▶

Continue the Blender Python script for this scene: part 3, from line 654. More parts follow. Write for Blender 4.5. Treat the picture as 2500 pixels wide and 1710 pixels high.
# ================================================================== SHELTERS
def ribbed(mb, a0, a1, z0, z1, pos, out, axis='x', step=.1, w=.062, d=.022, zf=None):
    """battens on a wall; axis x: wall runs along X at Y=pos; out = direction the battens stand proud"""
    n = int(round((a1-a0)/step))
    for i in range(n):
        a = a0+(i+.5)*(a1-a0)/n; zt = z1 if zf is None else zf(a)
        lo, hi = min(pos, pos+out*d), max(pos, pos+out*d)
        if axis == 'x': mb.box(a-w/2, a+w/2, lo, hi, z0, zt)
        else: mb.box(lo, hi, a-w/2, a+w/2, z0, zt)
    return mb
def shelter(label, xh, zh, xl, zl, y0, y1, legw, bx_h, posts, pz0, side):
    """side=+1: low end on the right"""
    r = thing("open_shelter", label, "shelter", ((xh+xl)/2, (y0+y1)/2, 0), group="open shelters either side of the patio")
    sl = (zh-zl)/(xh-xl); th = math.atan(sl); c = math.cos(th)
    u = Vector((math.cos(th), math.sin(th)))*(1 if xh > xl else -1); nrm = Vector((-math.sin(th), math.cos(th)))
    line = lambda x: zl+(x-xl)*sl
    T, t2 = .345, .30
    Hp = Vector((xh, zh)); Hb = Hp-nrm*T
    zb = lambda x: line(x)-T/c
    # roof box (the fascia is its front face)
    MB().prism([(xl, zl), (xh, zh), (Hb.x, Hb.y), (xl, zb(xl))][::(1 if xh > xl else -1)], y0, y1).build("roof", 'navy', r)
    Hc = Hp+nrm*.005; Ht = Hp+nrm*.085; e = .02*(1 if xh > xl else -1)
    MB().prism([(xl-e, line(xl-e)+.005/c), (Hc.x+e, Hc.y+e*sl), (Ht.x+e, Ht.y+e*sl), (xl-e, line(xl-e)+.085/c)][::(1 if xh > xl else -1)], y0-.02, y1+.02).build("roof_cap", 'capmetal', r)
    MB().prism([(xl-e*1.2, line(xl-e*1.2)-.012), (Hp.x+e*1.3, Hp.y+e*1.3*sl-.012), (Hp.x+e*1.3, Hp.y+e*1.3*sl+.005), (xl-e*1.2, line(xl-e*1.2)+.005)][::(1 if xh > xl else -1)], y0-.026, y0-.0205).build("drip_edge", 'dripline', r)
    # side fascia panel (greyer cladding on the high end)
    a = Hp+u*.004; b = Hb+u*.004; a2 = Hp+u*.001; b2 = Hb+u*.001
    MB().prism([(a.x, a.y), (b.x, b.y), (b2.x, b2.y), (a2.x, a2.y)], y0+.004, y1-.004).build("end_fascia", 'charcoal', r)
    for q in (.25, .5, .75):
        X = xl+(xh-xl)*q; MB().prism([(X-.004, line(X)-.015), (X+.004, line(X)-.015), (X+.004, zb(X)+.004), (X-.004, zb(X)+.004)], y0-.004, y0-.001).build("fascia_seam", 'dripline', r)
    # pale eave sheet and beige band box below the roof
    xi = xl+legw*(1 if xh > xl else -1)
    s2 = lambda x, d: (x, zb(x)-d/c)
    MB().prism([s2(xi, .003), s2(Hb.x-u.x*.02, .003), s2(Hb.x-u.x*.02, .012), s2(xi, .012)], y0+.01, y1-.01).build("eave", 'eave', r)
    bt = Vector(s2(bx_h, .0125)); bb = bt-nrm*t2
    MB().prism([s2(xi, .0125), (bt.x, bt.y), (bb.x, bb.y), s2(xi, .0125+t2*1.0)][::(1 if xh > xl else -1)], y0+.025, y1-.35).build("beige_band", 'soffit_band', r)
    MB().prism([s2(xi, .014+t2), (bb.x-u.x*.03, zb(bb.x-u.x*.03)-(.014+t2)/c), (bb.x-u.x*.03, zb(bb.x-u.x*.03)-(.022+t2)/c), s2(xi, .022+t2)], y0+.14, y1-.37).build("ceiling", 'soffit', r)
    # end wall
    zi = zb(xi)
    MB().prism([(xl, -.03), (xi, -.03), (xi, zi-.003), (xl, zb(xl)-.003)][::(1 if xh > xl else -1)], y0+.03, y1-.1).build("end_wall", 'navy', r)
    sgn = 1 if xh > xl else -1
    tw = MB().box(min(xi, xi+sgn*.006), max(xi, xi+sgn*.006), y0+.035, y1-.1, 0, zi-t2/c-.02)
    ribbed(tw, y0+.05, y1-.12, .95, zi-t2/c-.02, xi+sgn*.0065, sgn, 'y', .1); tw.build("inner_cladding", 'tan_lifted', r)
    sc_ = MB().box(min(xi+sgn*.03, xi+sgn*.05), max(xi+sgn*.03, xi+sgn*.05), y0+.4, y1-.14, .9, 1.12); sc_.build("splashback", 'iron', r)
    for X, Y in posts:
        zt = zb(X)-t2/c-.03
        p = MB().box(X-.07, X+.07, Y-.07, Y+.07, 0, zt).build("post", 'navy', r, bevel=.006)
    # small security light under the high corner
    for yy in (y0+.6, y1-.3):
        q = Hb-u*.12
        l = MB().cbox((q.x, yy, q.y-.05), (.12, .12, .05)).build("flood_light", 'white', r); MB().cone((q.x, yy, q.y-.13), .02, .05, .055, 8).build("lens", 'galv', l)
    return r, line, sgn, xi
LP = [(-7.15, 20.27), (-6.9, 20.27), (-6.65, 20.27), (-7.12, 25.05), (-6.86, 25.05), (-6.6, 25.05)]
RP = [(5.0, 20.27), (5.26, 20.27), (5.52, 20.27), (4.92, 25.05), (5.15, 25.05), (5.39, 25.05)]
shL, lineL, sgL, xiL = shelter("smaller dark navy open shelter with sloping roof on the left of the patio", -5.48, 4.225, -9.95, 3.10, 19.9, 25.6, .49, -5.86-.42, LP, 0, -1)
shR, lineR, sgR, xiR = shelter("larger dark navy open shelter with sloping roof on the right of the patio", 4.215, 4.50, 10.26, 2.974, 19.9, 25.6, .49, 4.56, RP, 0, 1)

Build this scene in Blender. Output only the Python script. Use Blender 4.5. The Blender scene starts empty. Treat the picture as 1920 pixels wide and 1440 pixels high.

◀

:: Task statement ::
Take the entries above and transcribe them exactly.

:: Output for this exercise ::
Continue the Blender Python script for this scene: part 3, from line 654. More parts follow. Write for Blender 4.5. Treat the picture as 2500 pixels wide and 1710 pixels high.
# ================================================================== SHELTERS
def ribbed(mb, a0, a1, z0, z1, pos, out, axis='x', step=.1, w=.062, d=.022, zf=None):
    """battens on a wall; axis x: wall runs along X at Y=pos; out = direction the battens stand proud"""
    n = int(round((a1-a0)/step))
    for i in range(n):
        a = a0+(i+.5)*(a1-a0)/n; zt = z1 if zf is None else zf(a)
        lo, hi = min(pos, pos+out*d), max(pos, pos+out*d)
        if axis == 'x': mb.box(a-w/2, a+w/2, lo, hi, z0, zt)
        else: mb.box(lo, hi, a-w/2, a+w/2, z0, zt)
    return mb
def shelter(label, xh, zh, xl, zl, y0, y1, legw, bx_h, posts, pz0, side):
    """side=+1: low end on the right"""
    r = thing("open_shelter", label, "shelter", ((xh+xl)/2, (y0+y1)/2, 0), group="open shelters either side of the patio")
    sl = (zh-zl)/(xh-xl); th = math.atan(sl); c = math.cos(th)
    u = Vector((math.cos(th), math.sin(th)))*(1 if xh > xl else -1); nrm = Vector((-math.sin(th), math.cos(th)))
    line = lambda x: zl+(x-xl)*sl
    T, t2 = .345, .30
    Hp = Vector((xh, zh)); Hb = Hp-nrm*T
    zb = lambda x: line(x)-T/c
    # roof box (the fascia is its front face)
    MB().prism([(xl, zl), (xh, zh), (Hb.x, Hb.y), (xl, zb(xl))][::(1 if xh > xl else -1)], y0, y1).build("roof", 'navy', r)
    Hc = Hp+nrm*.005; Ht = Hp+nrm*.085; e = .02*(1 if xh > xl else -1)
    MB().prism([(xl-e, line(xl-e)+.005/c), (Hc.x+e, Hc.y+e*sl), (Ht.x+e, Ht.y+e*sl), (xl-e, line(xl-e)+.085/c)][::(1 if xh > xl else -1)], y0-.02, y1+.02).build("roof_cap", 'capmetal', r)
    MB().prism([(xl-e*1.2, line(xl-e*1.2)-.012), (Hp.x+e*1.3, Hp.y+e*1.3*sl-.012), (Hp.x+e*1.3, Hp.y+e*1.3*sl+.005), (xl-e*1.2, line(xl-e*1.2)+.005)][::(1 if xh > xl else -1)], y0-.026, y0-.0205).build("drip_edge", 'dripline', r)
    # side fascia panel (greyer cladding on the high end)
    a = Hp+u*.004; b = Hb+u*.004; a2 = Hp+u*.001; b2 = Hb+u*.001
    MB().prism([(a.x, a.y), (b.x, b.y), (b2.x, b2.y), (a2.x, a2.y)], y0+.004, y1-.004).build("end_fascia", 'charcoal', r)
    for q in (.25, .5, .75):
        X = xl+(xh-xl)*q; MB().prism([(X-.004, line(X)-.015), (X+.004, line(X)-.015), (X+.004, zb(X)+.004), (X-.004, zb(X)+.004)], y0-.004, y0-.001).build("fascia_seam", 'dripline', r)
    # pale eave sheet and beige band box below the roof
    xi = xl+legw*(1 if xh > xl else -1)
    s2 = lambda x, d: (x, zb(x)-d/c)
    MB().prism([s2(xi, .003), s2(Hb.x-u.x*.02, .003), s2(Hb.x-u.x*.02, .012), s2(xi, .012)], y0+.01, y1-.01).build("eave", 'eave', r)
    bt = Vector(s2(bx_h, .0125)); bb = bt-nrm*t2
    MB().prism([s2(xi, .0125), (bt.x, bt.y), (bb.x, bb.y), s2(xi, .0125+t2*1.0)][::(1 if xh > xl else -1)], y0+.025, y1-.35).build("beige_band", 'soffit_band', r)
    MB().prism([s2(xi, .014+t2), (bb.x-u.x*.03, zb(bb.x-u.x*.03)-(.014+t2)/c), (bb.x-u.x*.03, zb(bb.x-u.x*.03)-(.022+t2)/c), s2(xi, .022+t2)], y0+.14, y1-.37).build("ceiling", 'soffit', r)
    # end wall
    zi = zb(xi)
    MB().prism([(xl, -.03), (xi, -.03), (xi, zi-.003), (xl, zb(xl)-.003)][::(1 if xh > xl else -1)], y0+.03, y1-.1).build("end_wall", 'navy', r)
    sgn = 1 if xh > xl else -1
    tw = MB().box(min(xi, xi+sgn*.006), max(xi, xi+sgn*.006), y0+.035, y1-.1, 0, zi-t2/c-.02)
    ribbed(tw, y0+.05, y1-.12, .95, zi-t2/c-.02, xi+sgn*.0065, sgn, 'y', .1); tw.build("inner_cladding", 'tan_lifted', r)
    sc_ = MB().box(min(xi+sgn*.03, xi+sgn*.05), max(xi+sgn*.03, xi+sgn*.05), y0+.4, y1-.14, .9, 1.12); sc_.build("splashback", 'iron', r)
    for X, Y in posts:
        zt = zb(X)-t2/c-.03
        p = MB().box(X-.07, X+.07, Y-.07, Y+.07, 0, zt).build("post", 'navy', r, bevel=.006)
    # small security light under the high corner
    for yy in (y0+.6, y1-.3):
        q = Hb-u*.12
        l = MB().cbox((q.x, yy, q.y-.05), (.12, .12, .05)).build("flood_light", 'white', r); MB().cone((q.x, yy, q.y-.13), .02, .05, .055, 8).build("lens", 'galv', l)
    return r, line, sgn, xi
LP = [(-7.15, 20.27), (-6.9, 20.27), (-6.65, 20.27), (-7.12, 25.05), (-6.86, 25.05), (-6.6, 25.05)]
RP = [(5.0, 20.27), (5.26, 20.27), (5.52, 20.27), (4.92, 25.05), (5.15, 25.05), (5.39, 25.05)]
shL, lineL, sgL, xiL = shelter("smaller dark navy open shelter with sloping roof on the left of the patio", -5.48, 4.225, -9.95, 3.10, 19.9, 25.6, .49, -5.86-.42, LP, 0, -1)
shR, lineR, sgR, xiR = shelter("larger dark navy open shelter with sloping roof on the right of the patio", 4.215, 4.50, 10.26, 2.974, 19.9, 25.6, .49, 4.56, RP, 0, 1)

Build this scene in Blender. Output only the Python script. Use Blender 4.5. The Blender scene starts empty. Treat the picture as 1920 pixels wide and 1440 pixels high.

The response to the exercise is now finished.